Eğer Tanrı’nın merhametli olduğuna inanıyorsanız fakat dininizde en büyük ihtiyaçlarınızın karşılandığını görmüyorsanız, o zaman gerçekte merhametli değildir. Hala O’na inanabilirsiniz. Sadece merhametli olduğunu söylemeyin. Part-time merhametli, bazılarına merhametli, koşullu olarak merhametli, gerçekte merhametli değildir! Merhamet ya Tanrı’dan size doğru sürekli akan bir ırmaktır ya da inandığınız Tanrı merhamet kaynağı değildir. Eğer merhamet yaşamınıza damla damla akıyorsa, inandığınız Tanrı’nın gerçekten ihtiyaç duyduğunuz Tanrı olup olmadığını kendinize sormalısınız. Aynı şekilde, eğer cennette sonsuz yaşam güvenceniz yoksa Tanrı’nın merhametinin güçlü ve taşan ırmağına ne olduğunu kendinize sorabilirsiniz. En büyük ihtiyacınızı karşılaması gerekmez mi? Sorular kısmında Tanrı Merhametli Olsaydı Benim İçin Ne Yapardı? sorusunun yanıtını okuyabilirsiniz.
Sadece Kalabalığa Sormayın!
İnsan olmanın bir yönü, insanın alışkanlıkları, gelenekleri ve inançlarının ötesine bakıp ‘Neden?’ sorusunu sorabilme yeteneğidir. Köpekler ve başka hayvanlar ‘neden?’ diye sormazlar. Fakat Tanrı bizleri düşünen, akıl yürüten kişiler yaptı ve bu nedenle bir şeyi neden yaptığımızı ya da bir şeye neden inandığımızı sorabiliriz, öyle değil mi? Hangi tarihsel kanıtlar inançlarımızın gerçek olduğunu doğruluyor? Sadece kalabalığa sormayın. Kalabalık arasında fikir alışverişi olduğunu görmeyeceksiniz. Kalabalıkların doğasını dikkate aldığınızda, genellikle tek bir sesle aynı şeyi tekrarladıklarını görürsünüz.

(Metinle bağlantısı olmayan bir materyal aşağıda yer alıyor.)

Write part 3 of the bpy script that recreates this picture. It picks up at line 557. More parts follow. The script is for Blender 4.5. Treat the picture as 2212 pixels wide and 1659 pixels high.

Gerçek, özgür araştırmanın dostudur.
Bütün dinsel inançlar kitaplarının Tanrı'nın gerçeğini içerdiğine inanırlar değil mi? Fakat Tanrı'nın İncil'de bize inançlarımızı dikkatli bir şekilde sınamamız gerektiğini söylediğini biliyor muydunuz? Dinleyin: “Her şeyi sınayın, iyi olana sımsıkı tutunun.” (1.Selanikliler 5:21, İncil). İnançlarımızı başkalarının bize söyledikleri üzerine kurmamalıyız. Kutsal Yazılarımız’a, sadece biri bize söylediği için inanmamalıyız.